▸ YOUR INSTRUCTIONS
Every line from the first one to the line containing "hh.build('door_handle', M_brass, dr, bev=0.003)" should be echoed exactly; leave out the rest.
**** DATASET RECORDS ****
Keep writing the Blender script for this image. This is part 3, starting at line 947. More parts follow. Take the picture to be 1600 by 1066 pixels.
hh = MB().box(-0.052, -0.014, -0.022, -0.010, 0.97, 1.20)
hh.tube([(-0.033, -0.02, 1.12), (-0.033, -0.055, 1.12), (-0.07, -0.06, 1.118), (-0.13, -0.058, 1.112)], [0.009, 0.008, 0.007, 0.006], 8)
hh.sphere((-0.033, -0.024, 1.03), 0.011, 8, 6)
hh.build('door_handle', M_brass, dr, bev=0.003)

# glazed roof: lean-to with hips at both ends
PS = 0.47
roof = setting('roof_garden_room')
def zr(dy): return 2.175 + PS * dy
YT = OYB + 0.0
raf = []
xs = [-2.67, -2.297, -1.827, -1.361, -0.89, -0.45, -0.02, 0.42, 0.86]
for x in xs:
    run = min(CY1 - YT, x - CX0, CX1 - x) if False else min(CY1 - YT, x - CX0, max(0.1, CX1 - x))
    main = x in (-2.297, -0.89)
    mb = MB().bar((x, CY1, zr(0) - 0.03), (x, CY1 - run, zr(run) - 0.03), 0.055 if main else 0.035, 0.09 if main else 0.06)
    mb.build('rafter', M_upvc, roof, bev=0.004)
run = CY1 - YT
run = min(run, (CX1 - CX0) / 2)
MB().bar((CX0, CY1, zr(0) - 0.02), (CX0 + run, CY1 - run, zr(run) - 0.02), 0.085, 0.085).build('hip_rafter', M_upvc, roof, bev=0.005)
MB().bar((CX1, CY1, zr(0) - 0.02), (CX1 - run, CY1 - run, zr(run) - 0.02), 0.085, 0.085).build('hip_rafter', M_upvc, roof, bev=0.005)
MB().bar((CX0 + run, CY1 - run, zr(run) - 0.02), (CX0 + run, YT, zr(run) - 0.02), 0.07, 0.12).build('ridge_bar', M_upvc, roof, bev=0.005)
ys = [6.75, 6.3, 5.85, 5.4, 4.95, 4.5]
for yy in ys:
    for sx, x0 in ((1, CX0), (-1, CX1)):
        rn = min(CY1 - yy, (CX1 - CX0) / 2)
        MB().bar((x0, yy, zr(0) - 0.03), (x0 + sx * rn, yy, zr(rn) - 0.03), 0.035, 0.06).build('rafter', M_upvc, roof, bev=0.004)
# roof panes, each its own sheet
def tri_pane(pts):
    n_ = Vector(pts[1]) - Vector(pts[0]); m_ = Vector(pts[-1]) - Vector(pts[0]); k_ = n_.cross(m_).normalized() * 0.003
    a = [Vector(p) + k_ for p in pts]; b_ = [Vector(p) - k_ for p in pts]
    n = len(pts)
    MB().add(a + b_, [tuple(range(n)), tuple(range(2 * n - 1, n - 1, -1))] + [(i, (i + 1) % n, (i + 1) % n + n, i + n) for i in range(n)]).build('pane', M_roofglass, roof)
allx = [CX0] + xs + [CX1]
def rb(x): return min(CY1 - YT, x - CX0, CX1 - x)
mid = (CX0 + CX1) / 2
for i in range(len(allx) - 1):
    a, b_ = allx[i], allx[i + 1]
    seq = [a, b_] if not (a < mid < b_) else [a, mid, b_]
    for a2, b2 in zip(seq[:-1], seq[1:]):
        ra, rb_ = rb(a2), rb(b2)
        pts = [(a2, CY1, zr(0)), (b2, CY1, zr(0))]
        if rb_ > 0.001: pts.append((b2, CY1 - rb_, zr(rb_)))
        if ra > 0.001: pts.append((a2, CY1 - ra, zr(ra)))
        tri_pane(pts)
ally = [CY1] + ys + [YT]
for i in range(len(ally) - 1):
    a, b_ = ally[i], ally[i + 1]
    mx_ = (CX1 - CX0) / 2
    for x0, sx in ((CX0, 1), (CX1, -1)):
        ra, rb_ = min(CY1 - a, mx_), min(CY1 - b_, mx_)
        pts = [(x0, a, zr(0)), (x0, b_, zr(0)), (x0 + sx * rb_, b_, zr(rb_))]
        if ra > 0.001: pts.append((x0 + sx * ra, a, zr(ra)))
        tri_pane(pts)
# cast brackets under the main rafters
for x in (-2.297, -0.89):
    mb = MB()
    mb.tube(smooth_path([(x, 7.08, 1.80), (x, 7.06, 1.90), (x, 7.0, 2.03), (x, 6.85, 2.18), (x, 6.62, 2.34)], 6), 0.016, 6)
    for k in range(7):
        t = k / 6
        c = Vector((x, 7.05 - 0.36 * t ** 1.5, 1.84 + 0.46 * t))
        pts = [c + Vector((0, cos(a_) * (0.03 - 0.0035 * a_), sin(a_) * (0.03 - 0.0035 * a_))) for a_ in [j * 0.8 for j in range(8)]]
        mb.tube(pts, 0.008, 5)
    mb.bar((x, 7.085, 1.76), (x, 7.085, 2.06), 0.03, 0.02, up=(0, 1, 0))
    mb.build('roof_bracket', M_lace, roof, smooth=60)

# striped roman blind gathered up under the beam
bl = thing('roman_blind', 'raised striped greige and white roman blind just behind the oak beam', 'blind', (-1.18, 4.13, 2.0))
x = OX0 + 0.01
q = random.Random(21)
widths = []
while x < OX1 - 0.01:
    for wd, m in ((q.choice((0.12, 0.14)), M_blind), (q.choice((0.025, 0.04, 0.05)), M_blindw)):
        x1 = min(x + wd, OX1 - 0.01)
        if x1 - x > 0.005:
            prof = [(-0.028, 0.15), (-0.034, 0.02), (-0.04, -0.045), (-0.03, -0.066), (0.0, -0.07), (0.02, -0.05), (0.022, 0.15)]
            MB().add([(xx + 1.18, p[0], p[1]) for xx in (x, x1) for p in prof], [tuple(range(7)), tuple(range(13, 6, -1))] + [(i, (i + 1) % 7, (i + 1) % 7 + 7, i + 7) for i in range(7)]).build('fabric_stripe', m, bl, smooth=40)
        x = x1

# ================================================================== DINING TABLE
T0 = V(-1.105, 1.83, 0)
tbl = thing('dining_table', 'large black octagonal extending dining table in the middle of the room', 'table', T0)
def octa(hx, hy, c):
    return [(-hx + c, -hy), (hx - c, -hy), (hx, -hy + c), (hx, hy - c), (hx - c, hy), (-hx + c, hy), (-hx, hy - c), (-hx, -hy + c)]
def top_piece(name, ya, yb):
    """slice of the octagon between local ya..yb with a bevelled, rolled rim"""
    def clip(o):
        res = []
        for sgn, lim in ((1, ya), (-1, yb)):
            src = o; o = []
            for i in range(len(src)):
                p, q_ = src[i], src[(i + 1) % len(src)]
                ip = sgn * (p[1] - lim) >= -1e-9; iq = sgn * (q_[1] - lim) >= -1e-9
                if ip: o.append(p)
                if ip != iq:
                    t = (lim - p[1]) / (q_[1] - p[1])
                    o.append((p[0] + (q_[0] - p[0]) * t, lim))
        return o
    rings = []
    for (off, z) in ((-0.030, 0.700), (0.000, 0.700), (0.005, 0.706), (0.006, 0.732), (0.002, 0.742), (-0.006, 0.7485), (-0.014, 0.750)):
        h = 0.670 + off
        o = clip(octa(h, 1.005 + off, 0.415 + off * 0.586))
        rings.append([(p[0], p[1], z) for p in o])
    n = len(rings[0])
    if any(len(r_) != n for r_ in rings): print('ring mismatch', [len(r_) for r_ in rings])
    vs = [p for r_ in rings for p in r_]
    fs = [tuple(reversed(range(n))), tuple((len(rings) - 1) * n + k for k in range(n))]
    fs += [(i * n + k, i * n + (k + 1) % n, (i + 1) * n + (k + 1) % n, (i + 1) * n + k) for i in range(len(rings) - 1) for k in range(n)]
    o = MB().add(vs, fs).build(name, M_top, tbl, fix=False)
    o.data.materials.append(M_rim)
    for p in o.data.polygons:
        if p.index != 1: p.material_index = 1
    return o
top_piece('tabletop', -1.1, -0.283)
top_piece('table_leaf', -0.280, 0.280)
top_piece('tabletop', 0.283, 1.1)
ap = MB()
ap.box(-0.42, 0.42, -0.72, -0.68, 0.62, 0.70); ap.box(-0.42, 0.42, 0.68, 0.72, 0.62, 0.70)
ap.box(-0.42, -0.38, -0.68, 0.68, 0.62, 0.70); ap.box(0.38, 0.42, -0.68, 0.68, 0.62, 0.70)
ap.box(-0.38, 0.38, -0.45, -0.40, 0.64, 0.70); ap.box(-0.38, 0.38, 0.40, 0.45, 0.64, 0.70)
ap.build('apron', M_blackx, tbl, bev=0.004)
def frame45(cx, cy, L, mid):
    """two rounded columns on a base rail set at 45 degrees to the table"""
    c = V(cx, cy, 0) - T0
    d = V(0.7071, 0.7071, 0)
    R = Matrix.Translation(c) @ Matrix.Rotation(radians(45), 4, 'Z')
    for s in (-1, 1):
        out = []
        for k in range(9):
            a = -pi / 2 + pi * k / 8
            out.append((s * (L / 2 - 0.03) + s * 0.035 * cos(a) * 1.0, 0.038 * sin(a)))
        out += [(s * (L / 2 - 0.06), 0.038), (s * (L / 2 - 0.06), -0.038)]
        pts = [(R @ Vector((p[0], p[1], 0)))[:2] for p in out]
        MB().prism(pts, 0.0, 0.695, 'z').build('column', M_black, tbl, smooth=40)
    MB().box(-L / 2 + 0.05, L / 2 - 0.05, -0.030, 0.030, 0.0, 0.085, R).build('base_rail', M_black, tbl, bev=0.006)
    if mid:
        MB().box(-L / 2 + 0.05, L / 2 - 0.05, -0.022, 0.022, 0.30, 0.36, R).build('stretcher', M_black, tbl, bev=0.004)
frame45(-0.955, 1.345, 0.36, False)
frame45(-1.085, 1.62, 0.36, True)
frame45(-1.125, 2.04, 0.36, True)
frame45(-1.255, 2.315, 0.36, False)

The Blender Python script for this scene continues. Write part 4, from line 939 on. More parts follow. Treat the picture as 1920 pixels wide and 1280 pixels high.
****
▸ WRITTEN ANSWER
Keep writing the Blender script for this image. This is part 3, starting at line 947. More parts follow. Take the picture to be 1600 by 1066 pixels.
hh = MB().box(-0.052, -0.014, -0.022, -0.010, 0.97, 1.20)
hh.tube([(-0.033, -0.02, 1.12), (-0.033, -0.055, 1.12), (-0.07, -0.06, 1.118), (-0.13, -0.058, 1.112)], [0.009, 0.008, 0.007, 0.006], 8)
hh.sphere((-0.033, -0.024, 1.03), 0.011, 8, 6)
hh.build('door_handle', M_brass, dr, bev=0.003)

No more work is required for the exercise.